* [COLLECTED MATERIAL]
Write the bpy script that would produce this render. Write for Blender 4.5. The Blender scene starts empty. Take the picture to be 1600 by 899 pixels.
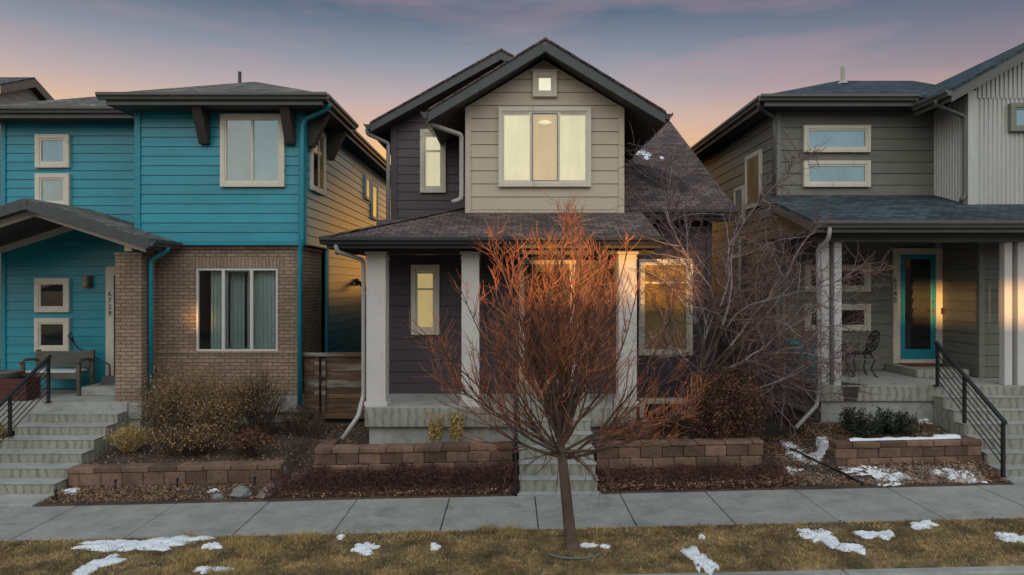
import bpy, bmesh, math, random
import numpy as np
from mathutils import Vector, Matrix, noise as mnoise

random.seed(7)
rng = np.random.default_rng(7)
sc = bpy.context.scene
col = sc.collection
R = math.radians

# ------------------------------------------------------------------ camera
CAMZ = 3.05
cam_d = bpy.data.cameras.new('camera')
cam = bpy.data.objects.new('camera', cam_d)
col.objects.link(cam)
cam.location = (0, 0, CAMZ)
cam.rotation_euler = (R(90), 0, 0)
cam_d.sensor_width = 36.0
cam_d.lens = 24.0
cam_d.shift_y = -4.5 / 1600
cam_d.clip_start = 0.1
cam_d.clip_end = 2000
sc.camera = cam

# ------------------------------------------------------------------ light
SUN_SLOPE = 0.22          # sunlight drifts this far towards +x per metre of +y
SUN_TAN = 0.04            # and falls this far per metre
sun_dir = Vector((SUN_SLOPE, 1.0, -SUN_TAN)).normalized()
sun_d = bpy.data.lights.new('sun', 'SUN')
sun_d.energy = 5.0
sun_d.angle = R(0.6)
sun_d.color = (1.0, 0.52, 0.16)
sun = bpy.data.objects.new('sun', sun_d)
col.objects.link(sun)
sun.location = (-8, -40, 12)
sun.rotation_euler = sun_dir.to_track_quat('-Z', 'Y').to_euler()

world = bpy.data.worlds.new('World')
sc.world = world
world.use_nodes = True
wn, wl = world.node_tree.nodes, world.node_tree.links
wn.clear()
w_out = wn.new('ShaderNodeOutputWorld')
w_bg = wn.new('ShaderNodeBackground')
w_bg.inputs['Strength'].default_value = 1.0
wl.new(w_bg.outputs[0], w_out.inputs[0])
w_sky = wn.new('ShaderNodeTexSky')
w_sky.sky_type = 'NISHITA'
w_sky.sun_disc = False
w_sky.sun_elevation = R(2.3)
w_sky.sun_rotation = math.atan2(-sun_dir.x, -sun_dir.y)
w_tc = wn.new('ShaderNodeTexCoord')
w_sep = wn.new('ShaderNodeSeparateXYZ')
wl.new(w_tc.outputs['Generated'], w_sep.inputs[0])


def wmath(op, a, b=None, c=None):
    n = wn.new('ShaderNodeMath')
    n.operation = op
    for i, v in enumerate((a, b, c)):
        if v is None:
            continue
        if isinstance(v, (int, float)):
            n.inputs[i].default_value = v
        else:
            wl.new(v, n.inputs[i])
    return n.outputs[0]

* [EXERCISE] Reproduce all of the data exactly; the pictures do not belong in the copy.

* [SOLUTION]
Write the bpy script that would produce this render. Write for Blender 4.5. The Blender scene starts empty. Take the picture to be 1600 by 899 pixels.
import bpy, bmesh, math, random
import numpy as np
from mathutils import Vector, Matrix, noise as mnoise

random.seed(7)
rng = np.random.default_rng(7)
sc = bpy.context.scene
col = sc.collection
R = math.radians

# ------------------------------------------------------------------ camera
CAMZ = 3.05
cam_d = bpy.data.cameras.new('camera')
cam = bpy.data.objects.new('camera', cam_d)
col.objects.link(cam)
cam.location = (0, 0, CAMZ)
cam.rotation_euler = (R(90), 0, 0)
cam_d.sensor_width = 36.0
cam_d.lens = 24.0
cam_d.shift_y = -4.5 / 1600
cam_d.clip_start = 0.1
cam_d.clip_end = 2000
sc.camera = cam

# ------------------------------------------------------------------ light
SUN_SLOPE = 0.22          # sunlight drifts this far towards +x per metre of +y
SUN_TAN = 0.04            # and falls this far per metre
sun_dir = Vector((SUN_SLOPE, 1.0, -SUN_TAN)).normalized()
sun_d = bpy.data.lights.new('sun', 'SUN')
sun_d.energy = 5.0
sun_d.angle = R(0.6)
sun_d.color = (1.0, 0.52, 0.16)
sun = bpy.data.objects.new('sun', sun_d)
col.objects.link(sun)
sun.location = (-8, -40, 12)
sun.rotation_euler = sun_dir.to_track_quat('-Z', 'Y').to_euler()

world = bpy.data.worlds.new('World')
sc.world = world
world.use_nodes = True
wn, wl = world.node_tree.nodes, world.node_tree.links
wn.clear()
w_out = wn.new('ShaderNodeOutputWorld')
w_bg = wn.new('ShaderNodeBackground')
w_bg.inputs['Strength'].default_value = 1.0
wl.new(w_bg.outputs[0], w_out.inputs[0])
w_sky = wn.new('ShaderNodeTexSky')
w_sky.sky_type = 'NISHITA'
w_sky.sun_disc = False
w_sky.sun_elevation = R(2.3)
w_sky.sun_rotation = math.atan2(-sun_dir.x, -sun_dir.y)
w_tc = wn.new('ShaderNodeTexCoord')
w_sep = wn.new('ShaderNodeSeparateXYZ')
wl.new(w_tc.outputs['Generated'], w_sep.inputs[0])


def wmath(op, a, b=None, c=None):
    n = wn.new('ShaderNodeMath')
    n.operation = op
    for i, v in enumerate((a, b, c)):
        if v is None:
            continue
        if isinstance(v, (int, float)):
            n.inputs[i].default_value = v
        else:
            wl.new(v, n.inputs[i])
    return n.outputs[0]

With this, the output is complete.